### [Required task]
Will you quote precisely the lines that run from the top of the material below to the line containing "rng = random.Random(7)", both ends included?

### [Recorded data]
^^^^^^^^

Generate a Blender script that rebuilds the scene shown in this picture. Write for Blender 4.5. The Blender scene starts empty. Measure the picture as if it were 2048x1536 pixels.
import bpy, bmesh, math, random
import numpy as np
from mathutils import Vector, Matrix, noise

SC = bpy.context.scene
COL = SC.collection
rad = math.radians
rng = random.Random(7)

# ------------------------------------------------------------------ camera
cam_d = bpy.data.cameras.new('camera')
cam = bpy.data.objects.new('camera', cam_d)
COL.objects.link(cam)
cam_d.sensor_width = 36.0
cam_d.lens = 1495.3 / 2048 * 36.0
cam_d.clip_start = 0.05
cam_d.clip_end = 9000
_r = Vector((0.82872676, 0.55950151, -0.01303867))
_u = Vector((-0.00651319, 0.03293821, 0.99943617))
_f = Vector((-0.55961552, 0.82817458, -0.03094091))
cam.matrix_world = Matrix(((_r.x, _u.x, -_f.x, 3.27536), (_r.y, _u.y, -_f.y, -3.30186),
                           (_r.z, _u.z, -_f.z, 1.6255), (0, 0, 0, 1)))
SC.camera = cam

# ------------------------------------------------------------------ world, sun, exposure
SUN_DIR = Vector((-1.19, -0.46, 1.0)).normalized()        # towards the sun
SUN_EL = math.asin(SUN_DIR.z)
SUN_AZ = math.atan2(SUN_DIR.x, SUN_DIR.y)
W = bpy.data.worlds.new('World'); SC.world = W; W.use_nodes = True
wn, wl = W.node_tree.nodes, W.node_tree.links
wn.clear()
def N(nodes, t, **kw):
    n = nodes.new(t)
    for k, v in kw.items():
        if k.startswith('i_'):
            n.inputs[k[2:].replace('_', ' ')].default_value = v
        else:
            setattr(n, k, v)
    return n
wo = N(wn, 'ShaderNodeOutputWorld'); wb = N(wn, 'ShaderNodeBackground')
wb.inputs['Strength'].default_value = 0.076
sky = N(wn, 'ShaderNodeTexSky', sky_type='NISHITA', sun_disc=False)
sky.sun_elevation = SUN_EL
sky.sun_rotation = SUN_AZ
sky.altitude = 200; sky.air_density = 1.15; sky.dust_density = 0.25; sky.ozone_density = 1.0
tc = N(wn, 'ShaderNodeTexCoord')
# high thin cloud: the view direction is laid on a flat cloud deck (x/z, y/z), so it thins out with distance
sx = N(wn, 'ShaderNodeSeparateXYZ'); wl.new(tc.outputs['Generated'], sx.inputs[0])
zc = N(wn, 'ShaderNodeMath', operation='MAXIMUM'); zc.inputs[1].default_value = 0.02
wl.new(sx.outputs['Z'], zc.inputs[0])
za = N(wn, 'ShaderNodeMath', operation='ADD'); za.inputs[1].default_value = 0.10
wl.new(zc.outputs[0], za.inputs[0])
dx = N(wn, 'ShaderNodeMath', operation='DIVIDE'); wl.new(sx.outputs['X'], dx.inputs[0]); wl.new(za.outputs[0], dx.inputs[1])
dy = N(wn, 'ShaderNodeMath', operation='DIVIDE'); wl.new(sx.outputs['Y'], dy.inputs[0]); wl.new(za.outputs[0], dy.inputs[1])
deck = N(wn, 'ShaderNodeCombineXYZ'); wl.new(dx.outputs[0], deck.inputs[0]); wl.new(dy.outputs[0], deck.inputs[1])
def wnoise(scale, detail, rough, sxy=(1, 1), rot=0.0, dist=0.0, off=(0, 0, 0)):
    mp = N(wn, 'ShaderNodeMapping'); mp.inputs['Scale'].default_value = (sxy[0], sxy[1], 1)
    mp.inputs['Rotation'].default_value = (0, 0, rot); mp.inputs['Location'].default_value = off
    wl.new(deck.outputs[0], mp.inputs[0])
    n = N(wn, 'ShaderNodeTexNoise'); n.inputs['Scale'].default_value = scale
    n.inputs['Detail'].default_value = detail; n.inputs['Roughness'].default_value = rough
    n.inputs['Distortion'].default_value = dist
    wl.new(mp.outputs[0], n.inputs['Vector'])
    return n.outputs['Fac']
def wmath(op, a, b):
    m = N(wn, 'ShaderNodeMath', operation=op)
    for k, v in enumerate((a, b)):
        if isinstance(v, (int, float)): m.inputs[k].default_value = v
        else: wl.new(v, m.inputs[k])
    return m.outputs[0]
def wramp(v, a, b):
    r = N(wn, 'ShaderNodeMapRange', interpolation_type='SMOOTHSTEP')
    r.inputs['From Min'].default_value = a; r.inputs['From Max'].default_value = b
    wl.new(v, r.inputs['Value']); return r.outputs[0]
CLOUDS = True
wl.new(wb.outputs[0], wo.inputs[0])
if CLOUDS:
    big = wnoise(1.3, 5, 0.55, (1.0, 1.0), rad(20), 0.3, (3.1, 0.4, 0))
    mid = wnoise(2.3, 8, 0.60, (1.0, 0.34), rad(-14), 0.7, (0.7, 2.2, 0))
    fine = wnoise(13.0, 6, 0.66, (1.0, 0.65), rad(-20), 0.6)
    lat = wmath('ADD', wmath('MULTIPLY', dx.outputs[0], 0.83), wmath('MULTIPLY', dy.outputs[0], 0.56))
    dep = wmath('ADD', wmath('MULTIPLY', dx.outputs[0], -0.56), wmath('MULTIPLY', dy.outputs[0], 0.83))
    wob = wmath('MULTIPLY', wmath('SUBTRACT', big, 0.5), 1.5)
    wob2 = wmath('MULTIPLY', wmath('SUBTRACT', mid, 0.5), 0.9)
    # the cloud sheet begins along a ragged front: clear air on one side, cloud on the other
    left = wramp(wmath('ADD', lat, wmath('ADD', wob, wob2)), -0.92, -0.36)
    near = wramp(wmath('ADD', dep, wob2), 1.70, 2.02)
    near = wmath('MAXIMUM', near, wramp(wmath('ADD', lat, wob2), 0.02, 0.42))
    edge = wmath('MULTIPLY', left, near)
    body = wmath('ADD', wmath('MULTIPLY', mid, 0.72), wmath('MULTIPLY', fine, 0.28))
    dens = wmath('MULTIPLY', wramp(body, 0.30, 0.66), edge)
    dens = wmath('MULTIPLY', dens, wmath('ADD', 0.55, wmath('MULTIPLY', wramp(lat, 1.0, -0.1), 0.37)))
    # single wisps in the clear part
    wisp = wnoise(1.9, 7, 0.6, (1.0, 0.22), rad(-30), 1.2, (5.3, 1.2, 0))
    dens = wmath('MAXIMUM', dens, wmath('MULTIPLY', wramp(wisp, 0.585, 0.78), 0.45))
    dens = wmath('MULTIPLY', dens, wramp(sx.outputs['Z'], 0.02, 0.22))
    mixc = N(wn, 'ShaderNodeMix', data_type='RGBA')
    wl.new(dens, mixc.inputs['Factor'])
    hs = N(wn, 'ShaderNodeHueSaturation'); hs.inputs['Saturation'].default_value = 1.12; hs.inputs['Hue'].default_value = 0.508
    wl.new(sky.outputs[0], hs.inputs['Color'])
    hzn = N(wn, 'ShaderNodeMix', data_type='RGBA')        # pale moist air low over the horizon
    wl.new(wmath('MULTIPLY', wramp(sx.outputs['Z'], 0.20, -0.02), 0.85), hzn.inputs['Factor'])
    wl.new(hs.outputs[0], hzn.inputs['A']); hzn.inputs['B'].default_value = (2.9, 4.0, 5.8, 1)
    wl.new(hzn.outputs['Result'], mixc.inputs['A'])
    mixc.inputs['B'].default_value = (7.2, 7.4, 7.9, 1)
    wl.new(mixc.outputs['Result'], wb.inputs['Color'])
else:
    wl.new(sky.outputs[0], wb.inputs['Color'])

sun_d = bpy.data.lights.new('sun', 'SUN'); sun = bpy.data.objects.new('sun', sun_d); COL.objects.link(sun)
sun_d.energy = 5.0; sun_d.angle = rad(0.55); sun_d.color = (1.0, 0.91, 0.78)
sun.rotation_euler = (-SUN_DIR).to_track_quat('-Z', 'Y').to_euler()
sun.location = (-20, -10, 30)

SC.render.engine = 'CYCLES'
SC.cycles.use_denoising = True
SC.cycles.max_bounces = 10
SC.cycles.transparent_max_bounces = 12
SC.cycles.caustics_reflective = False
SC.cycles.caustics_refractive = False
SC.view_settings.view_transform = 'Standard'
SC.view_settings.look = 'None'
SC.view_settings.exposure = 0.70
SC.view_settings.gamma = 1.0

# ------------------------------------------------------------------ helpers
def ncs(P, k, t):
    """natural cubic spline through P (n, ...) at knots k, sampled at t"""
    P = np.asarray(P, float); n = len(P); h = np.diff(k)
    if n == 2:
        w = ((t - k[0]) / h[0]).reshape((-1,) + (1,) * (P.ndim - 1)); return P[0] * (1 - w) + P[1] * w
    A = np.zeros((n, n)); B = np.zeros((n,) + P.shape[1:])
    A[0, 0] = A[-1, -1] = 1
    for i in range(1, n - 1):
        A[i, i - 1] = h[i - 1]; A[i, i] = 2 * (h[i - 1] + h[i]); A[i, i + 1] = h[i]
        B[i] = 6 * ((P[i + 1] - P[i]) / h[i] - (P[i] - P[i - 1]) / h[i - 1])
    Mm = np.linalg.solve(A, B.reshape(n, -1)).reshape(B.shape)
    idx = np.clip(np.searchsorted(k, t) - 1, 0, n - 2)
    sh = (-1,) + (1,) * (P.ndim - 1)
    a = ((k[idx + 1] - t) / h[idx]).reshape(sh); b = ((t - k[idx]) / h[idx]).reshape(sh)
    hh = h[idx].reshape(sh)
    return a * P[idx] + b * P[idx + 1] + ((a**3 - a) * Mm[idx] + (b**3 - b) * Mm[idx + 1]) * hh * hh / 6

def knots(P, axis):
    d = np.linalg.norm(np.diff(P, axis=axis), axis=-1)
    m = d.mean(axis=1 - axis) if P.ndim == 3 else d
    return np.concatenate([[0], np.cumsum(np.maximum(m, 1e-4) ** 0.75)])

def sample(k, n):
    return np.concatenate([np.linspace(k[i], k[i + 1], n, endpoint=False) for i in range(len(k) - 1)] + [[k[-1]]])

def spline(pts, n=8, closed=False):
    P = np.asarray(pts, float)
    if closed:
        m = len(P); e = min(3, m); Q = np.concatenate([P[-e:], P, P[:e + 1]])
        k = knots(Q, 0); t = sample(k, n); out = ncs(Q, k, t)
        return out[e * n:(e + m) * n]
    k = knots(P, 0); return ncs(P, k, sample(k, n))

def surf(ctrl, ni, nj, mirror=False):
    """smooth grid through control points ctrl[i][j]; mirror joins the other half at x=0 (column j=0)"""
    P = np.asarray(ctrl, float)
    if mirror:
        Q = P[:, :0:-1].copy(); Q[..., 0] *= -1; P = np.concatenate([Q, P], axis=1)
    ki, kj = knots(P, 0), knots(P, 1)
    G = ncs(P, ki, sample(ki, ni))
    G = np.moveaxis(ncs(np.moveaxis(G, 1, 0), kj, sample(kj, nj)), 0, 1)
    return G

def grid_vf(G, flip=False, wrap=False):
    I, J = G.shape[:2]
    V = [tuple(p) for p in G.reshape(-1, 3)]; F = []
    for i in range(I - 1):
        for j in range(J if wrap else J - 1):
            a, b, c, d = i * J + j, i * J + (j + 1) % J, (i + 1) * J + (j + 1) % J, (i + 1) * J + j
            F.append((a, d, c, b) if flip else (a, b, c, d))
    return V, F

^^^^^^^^

### [The completed task]
Generate a Blender script that rebuilds the scene shown in this picture. Write for Blender 4.5. The Blender scene starts empty. Measure the picture as if it were 2048x1536 pixels.
import bpy, bmesh, math, random
import numpy as np
from mathutils import Vector, Matrix, noise

SC = bpy.context.scene
COL = SC.collection
rad = math.radians
rng = random.Random(7)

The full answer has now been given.